L’avversione alle perdite si basa sul fatto che gli investitori hanno più paura di perdere che piacere nel guadagnare. Consideriamo l’esperimento classico di scelta, a seguito dell’investimento di 1.000 euro:
- Ho una probabilità del 50% di guadagnare 200 euro e una probabilità del 50% di perdere 100 euro.
- Ho una probabilità del 100% di guadagnare 50 euro.
In entrambi i casi il rendimento atteso è di 50 euro, ma la maggior parte delle persone si orienterà verso B. Si noti che anche diminuendo la somma di guadagno del caso B, molti continueranno a preferirlo ad A, a prescindere dal fatto che il rendimento atteso sia inferiore!

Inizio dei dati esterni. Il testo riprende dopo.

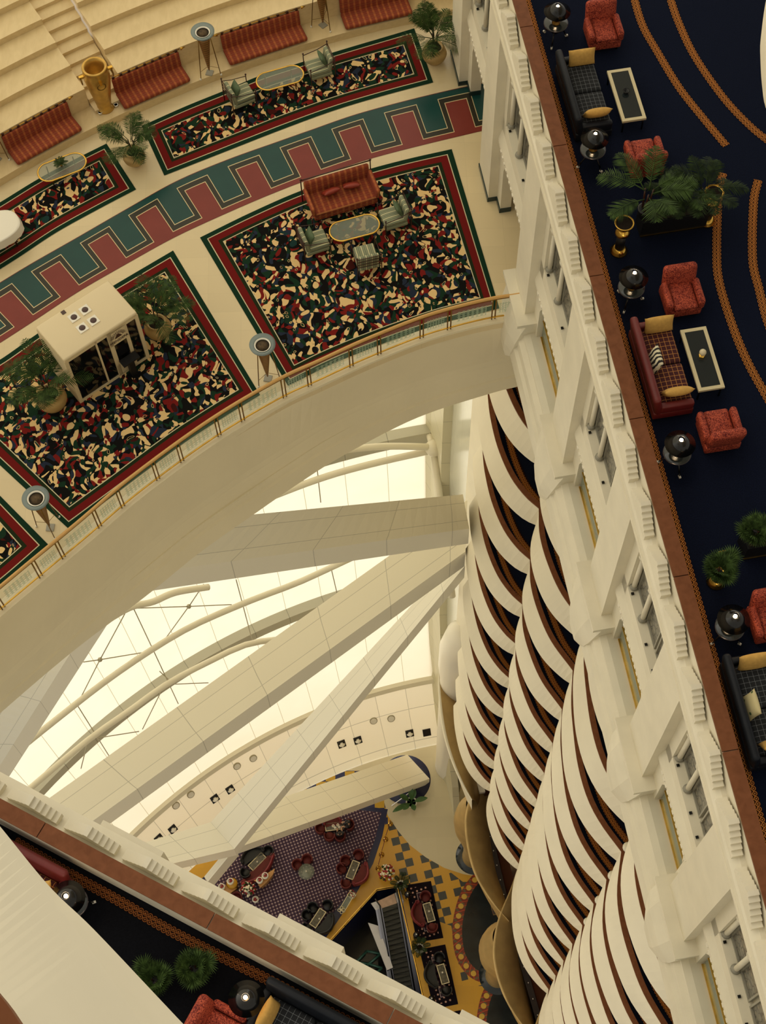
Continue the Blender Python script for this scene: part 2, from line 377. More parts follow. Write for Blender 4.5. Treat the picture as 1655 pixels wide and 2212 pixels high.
M_yel = mat('yellow_floor_tile', lambda: seams(*sep(coord())[:2], 1.1, 1.1, .006, C(202,152,48), .9, .03), .25)
def checker():
    x, y, z = sep(coord()); ca, sa = math.cos(-.205), math.sin(-.205)
    a = (x*ca-y*sa)/.5; b = (x*sa+y*ca)/.5; i = fl(a); j = fl(b)
    d = mn(fr(i/3+.01) < .6, fr((i+j)/2+.01) < .4); return mix(d, C(202,152,48), C(60,62,60))
M_check = mat('yellow_and_grey_chequer_floor', checker, .25)
M_checkb = mat('yellow_and_blue_chequer_floor', lambda: (lambda x, y: mix(fr((fl(x/.62)+fl(y/.62))/2+.01) < .4, C(190,150,50), C(40,46,84)))(*sep(coord())[:2]), .25)
M_lmarb = mat('pale_lobby_marble', lambda: seams(*sep(coord())[:2], 1.3, 1.3, .004, C(206,194,160), .93, .03), .16)
def dots(p, bg, c1, c2):
    def f():
        x, y, z = sep(coord()); a = fr((x+y*.35)/p)-.5; b = fr((y-x*.35)/p)-.5; r = a*a+b*b
        a2 = fr((x+y*.35)/p+.5)-.5; b2 = fr((y-x*.35)/p+.5)-.5
        return mix(r < .045, mix(a2*a2+b2*b2 < .06, bg, c2), c1)
    return f
M_lrug = mat('plum_spotted_carpet', dots(.21, C(80,62,80), C(186,164,152), C(56,42,50)), .95, spec=.1)
def lrugb():
    q = uvm('UVMap'); r = uvm('UV2'); d = mn(mn(q[0], q[1]), mn(r[0], r[1])); c = dots(.34, C(66,46,58), C(206,184,160), C(36,26,30))()
    e = mix(X(dots(.24, C(26,18,24), C(200,150,130), C(26,18,24))()), C(26,18,24), C(206,170,150))
    c = mix(d < .62, c, C(170,150,150)); c = mix(d < .58, c, dots(.3, C(28,20,26), C(204,160,140), C(28,20,26))()); return mix(d < .22, c, C(24,18,26))
M_lrugb = mat('dark_bordered_spotted_carpet', lrugb, .95, spec=.1)
M_navyf = mat('navy_inlay', C(32,36,70), .3)
M_slate = mat('dark_slate_water_basin', mottle(C(34,40,42), .2, 1.2), .15)
def mosaic():
    u, v = uvm()[:2]; p = .62; fu = fr(u/p)-.5; r = sq(fu*fu+(v/.62-.5)*(v/.62-.5))
    s = ab(fr(u/p+v*1.2)-.5) < .12
    c = mix(s, C(118,46,30), C(96,84,58)); c = mix(ab(fr(u/p*2-v*2)-.5) < .1, c, C(176,70,34)); return mix(r < .27, c, C(204,164,64))
M_mosaic = mat('swirl_mosaic_border', mosaic, .3)
M_brown = mat('dark_walnut_panel', C(62,32,20), .3)
M_glass = mat('clear_balustrade_glass', C(190,206,190), .03, alpha=.22)
def etched():
    u, v = uvm()[:2]; a = ab(v-.48) < .32; b = ab(fr(u)-.5) < .36; l = mx(fr(u*9) < .5, fr(v*7) < .35); return mix(mn(mn(a, b), l), (.22,)*4, (.62,)*4)
M_etch = mat('etched_balustrade_glass', C(168,190,164), .1, alpha=lambda: X(etched()))
M_tglass = mat('table_glass', C(150,158,140), .05, alpha=.34)
M_frost = mat('frosted_blue_glass', C(128,142,140), .35, alpha=.85)
M_wicker = mat('gilded_wicker', lambda: mix(fr(sep(coord())[2]*11+sep(coord())[0]*2) < .22, C(146,104,52), C(66,42,20)), .5, .3)
M_bulb = mat('lamp_bulb', C(255,220,160), .4, emit=(C(255,206,140), 30))
M_grille = mat('leaded_window_grille', lambda: mix(X(vor(coord(), 7, 1, 'DISTANCE_TO_EDGE').outputs[0]) < .07, mix(X(vor(coord(), 7).outputs[0]) < .2, C(120,116,102), C(150,134,110)), C(64,60,54)), .3)
M_doorg = mat('sea_green_door_glass', mottle(C(112,124,108), .06, 1), .12)
M_kiosk = mat('kiosk_white_panel', C(222,204,166), .4)
M_kglass = mat('tinted_kiosk_glass', C(16,17,18), .06)
M_fan = mat('fan_brown', C(70,44,38), .4)
M_skin = mat('skin', C(196,148,118), .55)
M_hair = mat('dark_hair', C(26,20,16), .6)
M_flower = mat('mixed_petals', lambda: mix(X(vor(coord(), 9).outputs[0]) < .4, C(218,196,160), C(142,22,24)), .6)
M_petal = mat('red_petals', mottle(C(150,24,26), .2, 20), .6)
M_petalw = mat('white_petals', C(228,218,190), .6)
M_woodl = mat('light_console_wood', C(188,138,78), .4)
M_steps = mat('escalator_treads', lambda: mix(fr(sep(coord())[1]/.4) < .12, C(52,52,46), C(24,24,22)), .4, .3)
M_alu = mat('brushed_aluminium', C(186,186,196), .28, .9)
M_screen = mat('black_screen', C(10,10,11), .1)
M_egg = mat('speckled_ivory', mottle(C(222,208,170), .05, 60), .45)
M_sand = mat('torch_sand', mottle(C(92,74,50), .25, 14), .9)
# ================================================================ the setting
TR = [0]
def trim(mb, m, kind='structure', nm=None):
    TR[0] += 1; return mb.build(nm or 'trim_%d' % TR[0], m, kind=kind)
def strip(P, w, z, m, name=None, mirror=False):
    L = offset2(P, w/2); R = offset2(P, -w/2); a = [0]
    for p, q in zip(P, P[1:]): a.append(a[-1]+(q-p).length)
    mb = MB(); mb.loft([[Vector((p.x,p.y,z)) for p in L], [Vector((p.x,p.y,z)) for p in R]], uv=lambda i, j: (a[j], w*i)); return trim(mb, m, nm=name)
# ---- upper corridor floors
mb = MB(); mb.prism([FR.p(s,t,0) for s, t in ((1,.1),(1,12),(36,12),(36,.1))], ZC-.3, ZC); mb.build('floor.001', M_navy, kind='structure')
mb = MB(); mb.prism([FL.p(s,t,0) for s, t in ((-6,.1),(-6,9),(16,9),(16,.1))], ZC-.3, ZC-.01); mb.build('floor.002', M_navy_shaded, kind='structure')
strip([FR.p(s,.585,0) for s in np.linspace(1,36,80)], .20, ZC+.006, M_orn)
for pp in ([(1366,-30),(1371,0),(1389,57),(1420,112),(1467,189),(1518,254),(1569,315)], [(1441,-30),(1449,0),(1467,51),(1501,122),(1562,210),(1619,271),(1665,309)],
           [(1562,374),(1552,423),(1548.5,540),(1553.5,608),(1582,702),(1616,784),(1665,872)], [(1638,389),(1628,440),(1626,560),(1640,625),(1655,685),(1675,740)]):
    strip(pxline(pp, ZC, 60), .20, ZC+.006, M_orn)
k_ = 570/1655
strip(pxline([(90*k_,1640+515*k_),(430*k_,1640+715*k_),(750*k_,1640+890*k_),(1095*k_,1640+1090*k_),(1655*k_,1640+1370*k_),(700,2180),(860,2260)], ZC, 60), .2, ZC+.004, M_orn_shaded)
# ---- parapet, merlon relief, rail: shared by both wings
def parapet(F, s0, s1, ph, per, led=-.25, name='wall_right'):
    mb = MB(); mb.fbox(F, s0, s1, 0, .25, ZC-.3, ZC+1.05)
    q = [(0,ZC+.5),(-.10,ZC+.5),(led,ZC+.28),(led,ZC-.0),(0,ZC-.0)]
    mb.loft([[F.p(s, t, z) for t, z in q] for s in (s0, s1)])
    s = s0+ph
    while s < s1-1:
        n = 11; w = 1.08/n
        for i in range(n):
            h = .06+.075*(min(i, n-1-i)+1); mb.fbox(F, s+i*w, s+(i+1)*w, led*.4-.14, led*.4+.06, ZC+.44, ZC+.48+h)
        s += per
    mb.build(name, M_wall, kind='structure')
    r = MB(); x = s0
    while x < s1: r.fbox(F, x, min(x+3.48, s1), -.03, .27, ZC+1.05, ZC+1.11); x += 3.5
    trim(r, M_wood)
parapet(FR, 1, 36, .08, 1.283)
parapet(FL, -6, 16, .56, 1.24, led=-.55, name='wall_left')
mb = MB()
for s in (3.86, .13, -3.5): mb.fbox(FL, s-1.3, s, -.66, 0, ZC-7, ZC+.22)
mb.fbox(FL, -6, 16, -.5, .2, ZC-8, ZC-.05); mb.build('wall_left', M_wall, kind='structure')
# ---- facade between the corridor and the sky lobby
PS = [2.1, 5.8, 9.45, 13.38, 17.47, 21.9, 26.4, 30.6]; PW = 1.2; T0 = -.25
mb = MB(); ZB = ZC-5.5
mb.fbox(FR, 1, 36, T0-.03, .25, ZC-.02, ZC+.06)
for i, s in enumerate(PS):
    mz = s > 22; zb = ZM if mz else ZB
    mb.fbox(FR, s, s+PW, T0, .05, zb, ZC+.02)
    if i == 0: continue
    a, b = PS[i-1]+PW, s                 # the bay
    mb.fbox(FR, a, b, 0, .3, ZC-1.0, ZC)                                  # lintel
    mb.fbox(FR, b-.3, b, 0, .3, ZC-4.0, ZC-1.0); mb.fbox(FR, a, a+.12, 0, .3, ZC-4.0, ZC-1.0)
    mb.fbox(FR, a, b, .3, .36, ZC-4.2, ZC)                                # back of the window niche
    q = [(.3,ZC-3.02),(0,ZC-3.05),(0,ZC-3.5),(-.04,ZC-3.62),(-.10,ZC-3.84),(-.10,ZC-3.96),(.0,ZC-4.05),(.3,ZC-4.05)]
    mb.loft([[FR.p(x, t, z) for t, z in q] for x in (a, b)])
    hi = ZC-4.05
    if not mz: zb = ZB-.45
    mb.fbox(FR, b-.42, b, 0, .3, zb, hi); mb.fbox(FR, a, a+.30, 0, .3, zb, hi)
    c = (a+b-.1)/2; hw = (b-a-.72)/2     # pointed arch over the low opening
    ar = [(-1,-.7),(-.9,-.42),(-.6,-.2),(-.25,-.08),(0,0.0),(.25,-.08),(.6,-.2),(.9,-.42),(1,-.7)]
    for (x0, z0), (x1, z1) in zip(ar, ar[1:]):
        m0 = c+x0*hw; m1 = c+x1*hw
        mb.hexa([FR.p(m0,0,hi+z0),FR.p(m1,0,hi+z1),FR.p(m1,.15,hi+z1),FR.p(m0,.15,hi+z0),FR.p(m0,0,hi),FR.p(m1,0,hi),FR.p(m1,.15,hi),FR.p(m0,.15,hi)])
    if not mz:
        mb.fbox(FR, a, b, -.14, .3, ZB-.9, ZB-.42)
mb.build('wall_right', M_wall, kind='structure')
wl = MB()                                # lower apron with ledges below the openings, down to the curved balconies
q = [(-.14,ZB-.42),(-.30,ZB-.48),(-.30,ZB-.6),(-.42,ZB-.75),(-.42,ZB-1.15),(-.5,ZB-1.25),(-.5,ZB-2.0),(-.42,ZB-2.2),(.2,ZB-3.1),(1.2,ZB-3.5),(4,ZB-3.5)]
wl.loft([[FR.p(x, t, z) for t, z in q] for x in (1, 23.2)])
for s in PS[:6]:                         # shield-shaped console under every pilaster
    rows = []
    for zz, w, t in ((0,.85,-.36),(-.35,.85,-.50),(-.9,.80,-.62),(-1.5,.66,-.66),(-2.1,.42,-.62),(-2.6,.14,-.52)):
        c = s+.55; rows.append([FR.p(c-w, 0, ZB+zz), FR.p(c-w, t+.12, ZB+zz), FR.p(c-w*.5, t, ZB+zz), FR.p(c+w*.5, t, ZB+zz), FR.p(c+w, t+.12, ZB+zz), FR.p(c+w, 0, ZB+zz)])
    wl.loft(rows)
    wl.fbox(FR, s-.34, s+1.44, -.52, 0, ZB-.02, ZB+.1)
wl.build('wall_right', M_wall, kind='structure')
sk = MB()
for s in PS[6:]: sk.fbox(FR, s-.02, s+PW+.02, T0-.03, .3, ZM, ZM+.16); sk.fbox(FR, s-.45, s, -.03, .3, ZM, ZM+.16); sk.fbox(FR, s+PW, s+PW+.32, -.03, .3, ZM, ZM+.16); sk.fbox(FR, s-3.2, s, 1.2, 1.3, ZM, ZM+.16)
sk.build('baseboard_right', M_skirt, kind='structure')
mb = MB(); mb.fbox(FR, 22, 36, 1.3, 1.5, ZM, ZC-.35); mb.build('wall_right', M_wall, kind='structure')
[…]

Se combiniamo gli effetti della percezione selettiva e dell’avversione alle perdite, è facile capire perché molti investimenti vengono mantenuti troppo a lungo mentre quelli in attivo vengo dismessi troppo prematuramente.
Paradossalmente, di fronte a una perdita, l’avversione è così forte che l’investitore tende ad assumere un rischio maggiore pur di compensarla. Tale comportamento è molto simile a chi nel gioco d’azzardo perde somme ingenti perché “non sa smettere in perdita e vuole rifarsi”.
La sindrome del giocatore d’azzardo può essere evitata con due mosse: si decide quanto si vuole dedicare agli investimenti più rischiosi e lo si comunica a un controllore esterno (coniuge, consulente finanziario, amico) che abbia l’autorità morale di imporre la disciplina e il rispetto del piano. Per quanto riguarda il ridimensionamento della propensione al rischio dopo episodi sfortunati è necessario ricordare che, contrariamente a quanto la nostra natura ci suggerisce, i mercati sono tanto meno rischiosi quanto peggiore è stato il loro rendimento recente e che non ha senso comprare una copertura assicurativa (leggi prodotti finanziari a capitale protetto e garantito) dopo che il danno è avvenuto.